According to Sudhakar, banks and other financial institutions file petitions containing 20-30 volumes of documents, and there are also innumerable agreements.
“… the interpretation of these documents is a legal argument… please don’t imagine that NCLT can do some magic by saying admit debt and default… we can’t,” he said in the context of delays in admitting cases under the IBC.
Speaking at a function to mark the eighth foundation day of the Insolvency and Bankruptcy Board of India (IBBI) in the national capital, Sudhakar said whatever the limitations, “we will show you success”.
“If you put a new law in force, isn’t it not required for the ministry to put new members, new judges?… I have been asking again and again, not only to the ministry but also to Parliament, they should give more numbers. No offence, I am telling you a simple thing, give me the numbers, I will give you the result,” Sudhakar said.
India’s G20 Sherpa and former Niti Aayog CEO Amitabh Kant said it must be acknowledged that there are some concernsabout the present functioning of the IBC, indicating a need for a second generation of reforms. “An analysis of IBBI’s own data shows insolvency resolution at the NCLT averaged 716 days in the last fiscal year, up from 654 days in 2022-23. More concerning is the average time taken for admission of cases, which stood at 468 days in financial year 2021 and increased to 650 days in 2022. “I understand an amendment to the Code is under consideration wherein the record of defaults issued by an information utility would be sufficient to substantiate defaults without any further deliberations. This will expedite admission process and bring it in line with the time prescribed in the Code,” Kant said.
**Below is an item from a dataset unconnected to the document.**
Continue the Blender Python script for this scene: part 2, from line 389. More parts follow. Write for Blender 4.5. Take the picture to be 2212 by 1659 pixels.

He also called for a model law on cross-border insolvency.
The progress made over the past eight years with respect to the IBC is commendable and in the next phase of the journey, “continuous dialogue, collaboration, and innovation will be essential to strengthening our insolvency framework,” he emphasised.
Chief Economic Advisor V Anantha Nageswaran said a good bankruptcy regime is a backstop during down swings, reducing the need for costly macro prudential interventions.
“A continuously evolving and improving IBC framework is important for India to achieve 7-8 per cent growth rate over the next decade,” he said.
Further, Nageswaran said an orderly resolution framework will deter the volatility of India’s credit cycles.
“In India, IBC acts as a systemic benefit creator through multiple channels. The immediate impact of IBC has been to resolve the twin balance sheet problem of banks and corporates in the second decade of this millennium,” he noted.
While noting that an effective bankruptcy resolution is critical for bond investors to develop confidence in the Indian market, he said currently, the bond market is skewed to the highly rated bonds which account for more than 85 per cent of all issuances.
“To develop a deep and liquid market for the low rated bonds, investor confidence in effective bankruptcy resolution will be crucial. We believe the current IBC regime will therefore facilitate the development of the bond market in India with much wider spread of credit ratings in the years to come,” Nageswaran said.
Lenders have recovered Rs 3.5 lakh crore through resolution of stressed assets under the IBC in the last eight years, IBBI Chairperson Ravi Mital said.